Even Momoa struggled to unlearn sighted habits.
“I got called out a lot,” Momoa said. “Hera’s really good. It’s tough because you can see when you focus and you know it. You can’t focus in on anything. You literally have to see this and this has to all go fuzzy. You have to take it all in and you can’t really be in one spot.”
(Photo by Apple TV+)
It has been 600 years since anyone could see, so when Kofun (Archie Madekwe) and Haniwa (Nesta Cooper) are born with sight, they keep it secret. Voss keeps their secret too, fearing how people like Kane might use them if she knew they could see.
“The Alkenny are more of a hidden tribe,” Cooper said. “They don’t really go out and mesh with the other tribes or villages in the area. They’re very, very rooted in their culture and their customs and rituals. They’re also a very religious tribe as well.”
Madekwe added, “The appreciation as well for those customs and rituals and that idea of community and stuff, that’s what my character has learned to hold most dear to him. That’s where Kofun and me were different.”
You might never see it on the show, but Cooper thought about what Haniwa’s childhood might have been like. Even if she could see, she’d have to play with friends who couldn’t and couldn’t know she could see.

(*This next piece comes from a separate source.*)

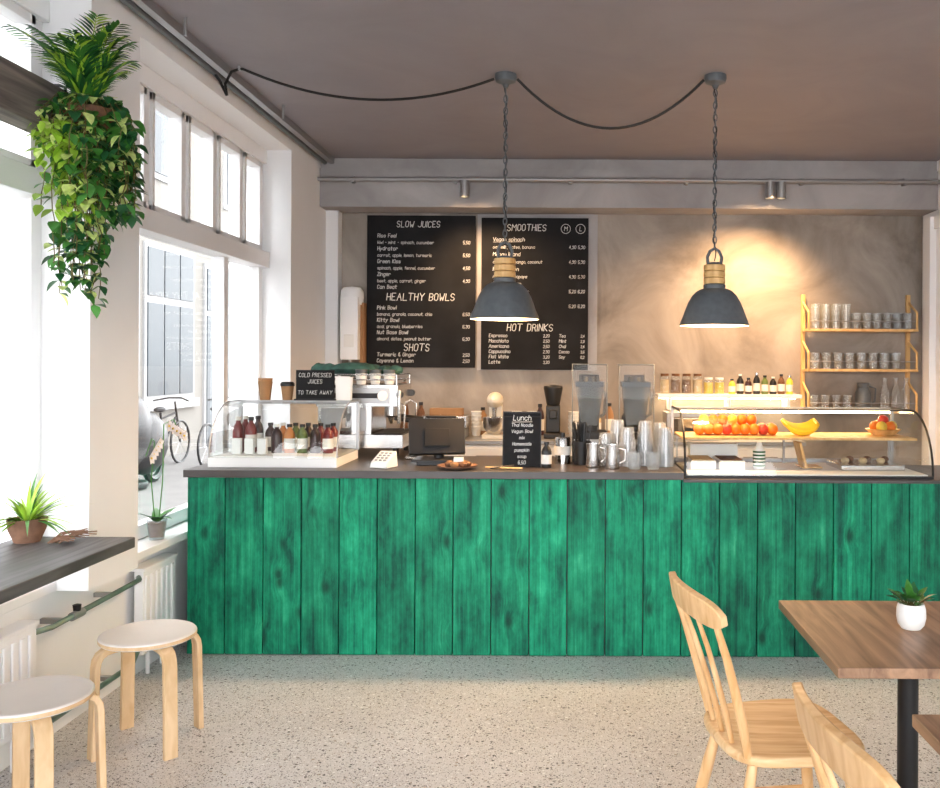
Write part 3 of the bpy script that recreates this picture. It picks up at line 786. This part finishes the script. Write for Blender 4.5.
b = B()
b.box(-1.83, -1.69, 7.0, 7.195, 1.56, 2.06, WPAINT)
b.lathe([(0, 2.0), (.085, 2.0), (.092, 2.06), (.09, 2.11), (.07, 2.14), (0, 2.15)], (-1.76, 7.10, 0), WPAINT, 20)
b.box(-1.69, -1.66, 7.08, 7.195, 1.5, 2.02, KRAFT)
b.box(-1.80, -1.72, 6.995, 7.0, 1.66, 1.76, PAPER); b.cyl((-1.76, 7.05, 1.56), (-1.76, 7.05, 1.45), .015, STEEL); b.cyl((-1.78, 7.12, 1.56), (-1.78, 7.12, .965), .01, STEEL)
b.done('water_heater', .015)

# ------------------------------------------------------------------ menu chalkboards
b = B(); b.box(-.76, .22, 7.185, 7.199, 1.48, 2.755, CONCB); b.done('board_backing_panel')
def board(x0, x1, z0, z1):
    b = B(); b.box(x0, x1, 7.155, 7.184, z0, z1, CHALKB)
    return b.done('menu_chalkboard', .002)
F = 7.1535
def rows(b, xl, xr, z, items, h=.03, dz=.056):
    for i, it in enumerate(items):
        nm = it[0]; pr = it[1] if len(it) > 1 else ''
        zz = z-i*dz
        head = len(it) > 2
        glyphs(b, nm, h if head else h*.82, (xl, F, zz), th=.0042 if head else .0032)
        if pr: glyphs(b, pr, h*.85, (xr, F, zz), 'RIGHT', th=.0036)
o = board(-1.655, -.775, 1.50, 2.735)
b = B(); HH = .056
glyphs(b, 'SLOW JUICES', HH*.85, (-1.24, F, 2.64), 'CENTER', th=.005)
rows(b, -1.57, -.82, 2.555, [('Rise Feel', '', 1), ('kiwi - mint - spinach, cucumber', '5,50'), ('Hydrator', '', 1), ('carrot, apple, lemon, turmeric', '5,50'), ('Green Kiss', '', 1), ('spinach, apple, fennel, cucumber', '4,50'), ('Zinger', '', 1), ('beet, apple, carrot, ginger', '4,90'), ('Can Beat', '', 1)], .029, .052)
glyphs(b, 'HEALTHY BOWLS', HH, (-1.22, F, 2.045), 'CENTER', th=.006)
rows(b, -1.57, -.82, 1.97, [('Pink Bowl', '', 1), ('banana, granola, coconut, chia', '6,50'), ('Kitty Bowl', '', 1), ('acai, granola, blueberries', '6,90'), ('Nut Base Bowl', '', 1), ('almond, dates, peanut butter', '6,90')], .029, .05)
glyphs(b, 'SHOTS', HH, (-1.25, F, 1.635), 'CENTER', th=.006)
rows(b, -1.57, -.82, 1.59, [('Turmeric & Ginger', '2,50', 1), ('Cayenne & Lemon', '2,50', 1)], .028, .05)
b.done('chalk_lettering', parent=o)
o = board(-.725, .145, 1.485, 2.72)
b = B()
glyphs(b, 'SMOOTHIES', HH*.9, (-.36, F, 2.615), 'CENTER', th=.0055)
for xx, s in ((-.04, 'M'), (.08, 'L')):
    glyphs(b, s, .034, (xx, F, 2.615), 'CENTER', th=.004)
    b.tube([(xx+.038*math.cos(i*math.pi/8), F, 2.632+.038*math.sin(i*math.pi/8)) for i in range(16)], .0022, CHALK, 4, closed=True)
rows(b, -.63, .115, 2.53, [('Vegan spinach', '', 1), ('oat milk, dates, banana', '4,90 5,90'), ('Mango Island', '', 1), ('apple juice, mango, coconut', '4,90 5,90'), ('Red Passion', '', 1), ('raspberry, papaya', '4,90 5,90'), ('Green Dream', '', 1), ('spinach, kale, ginger', '5,20 6,20'), ('Nutty', '', 1), ('almond milk, hazelnut', '5,20 6,20')], .029, .06)
b.tube([(-.63, F, 2.522), (-.40, F, 2.525)], .0016, CHALK, 4)
glyphs(b, 'HOT DRINKS', HH, (-.33, F, 1.80), 'CENTER', th=.006)
rows(b, -.66, -.17, 1.75, [('Espresso', '2,20', 1), ('Macchiato', '2,50', 1), ('Americano', '2,50', 1), ('Cappuccino', '2,90', 1), ('Flat White', '3,20', 1), ('Latte', '3,20', 1)], .026, .043)
rows(b, -.09, .115, 1.75, [('Tea', '2,4', 1), ('Mint', '2,8', 1), ('Chai', '3,4', 1), ('Cacao', '3,6', 1), ('Soy', '0,2', 1)], .024, .043)
b.done('chalk_lettering', parent=o)

# ------------------------------------------------------------------ wall shelf with jars
b = B(); b.box(.70, 1.84, 6.97, 7.198, 1.27, 1.30, WPAINT)
b.box(.72, 1.82, 7.1, 7.13, 1.258, 1.268, WARMSTRIP); b.box(.72, 1.82, 7.1, 7.13, 1.268, 1.272, STEEL)
for x in (.8, 1.27, 1.74): b.box(x-.01, x+.01, 6.99, 7.198, 1.17, 1.27, WPAINT)
shelf = b.done('wall_shelf', .002)
def jar(b, x, y, z, h, r, cont, lid=CHROME):
    b.lathe([(0, 0), (r, 0), (r*1.02, .01), (r*1.02, h*.8), (r*.8, h*.88), (r*.8, h*.9)], (x, y, z), CUPG, 16)
    b.lathe([(0, .004), (r*.93, .004), (r*.93, h*.7), (0, h*.7)], (x, y, z), cont, 16)
    b.lathe([(0, h*.88), (r*.85, h*.88), (r*.85, h), (0, h)], (x, y, z), lid, 16)
b = B()
for i, c in enumerate([OAT, BRN, BRN, OAT, YEL, YEL]):
    jar(b, .76+i*.088, 7.06, 1.301, .16 if i < 4 else .13, .038, c, BRN if i < 4 else PAPER)
b.done('storage_jars')
b = B()
for i in range(8):
    c, h = [(YEL, .12), (BLACK, .16), (JDARK, .13), (BLACK, .17), (JGRN, .15), (BLACK, .14), (BRN, .16), (YEL, .15)][i]
    bottle(b, 1.30+i*.066, 7.06, 1.301, h, .028, c, [BLACK, PAPER, BLACK, CHROME][i % 4], LABEL)
b.done('condiment_bottles')

# ------------------------------------------------------------------ glass rack
b = B(); xL, xR = 1.885, 2.77
for x in (xL, xR-.03):
    b.box(x, x+.03, 7.165, 7.198, 1.14, 2.11, LIGHTW)
for z in (1.175, 1.505, 1.825):
    b.box(xL+.002, xR-.002, 6.99, 7.17, z-.02, z, LIGHTW)
    for x in (xL, xR-.025):
        b.tube([(x+.012, 6.995, z), (x+.012, 6.995, z+.13), (x+.012, 7.17, z+.22)], .010, LIGHTW, 6)
    b.tube([(xL+.02, 6.995, z+.06), (xR-.02, 6.995, z+.06)], .004, STEEL, 6)
b.done('glass_rack', .002)
def tumbler(b, x, y, z, h, r, m=CUPG):
    b.lathe([(0, .004), (r*.8, 0), (r, h), (r*.95, h), (r*.76, .008), (0, .008)], (x, y, z), m, 14)
b = B()
for z, k in ((1.826, 10), (1.506, 9)):
    for i in range(k):
        if z < 1.6 and i > 7: continue
        x = xL+.08+i*(.74/(k-1))
        h = .20 if (z > 1.7 and i < 4) else .13
        tumbler(b, x, 7.05, z, h, .036); tumbler(b, x+.012, 7.125, z, h, .036)
for i in range(4): tumbler(b, xL+.08+i*.09, 7.08, 1.176, .12, .036)
b.done('drinking_glasses')
b = B()
b.lathe([(0, 0), (.06, 0), (.066, .02), (.06, .14), (.043, .18), (.053, .22), (.048, .22), (.035, .18), (0, .17)], (2.36, 7.08, 1.176), DARKM, 20)
b.tube([(2.40, 7.08, 1.37), (2.46, 7.08, 1.35), (2.455, 7.08, 1.25), (2.42, 7.08, 1.22)], .007, DARKM, 6)
b.done('steel_pitcher')
b = B()
for x in (2.53, 2.62, 2.70): b.lathe([(0, 0), (.034, 0), (.036, .01), (.036, .15), (.016, .2), (.016, .25), (.02, .25), (.02, .26), (0, .26)], (x, 7.07, 1.176), CUPG, 14)
b.done('water_bottles')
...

“When we went through I blindness training, we all were like, ‘OK, what kind of games do you think we played when we were younger? What were songs that we sang that our mother sang to us when we were sad? What happens when a person passes away in the Alkenny?’” Cooper speculated. “These are all things that we all were trying to figure out together.”
(Photo by Apple TV+)
The premiere of See showed what a formidable force the Alkenny are in battle, fending off an enemy tribe. It’s not only invaders who threaten the Alkenny. There are still all the dangers of the forest, as Voss finds out when he has to stand his ground against a bear.
“I had to get off of work and then go train with bear many times. He’s very cute and cozy: ‘Come here, brother,’” Momoa said with a bear-cuddling gesture. “It was amazing. He’s huge. He’s nine-foot tall when he stands on his feet, hind legs.”
If anyone in the insurance department is reading this, Lawrence was adamant that Momoa did not actually wrestle the bear.
“No, Jason could not actually touch the bear,” Lawrence said. “The trainer could touch the bear. The bear was actually quite friendly, which made filming that sequence much more difficult than I wanted it to be, because the bear was a little lazy, a little grumpy, and sort of friendly. So it made it hard for it to look as aggressive as I wanted.”
Four episodes of See are now available on Apple TV+.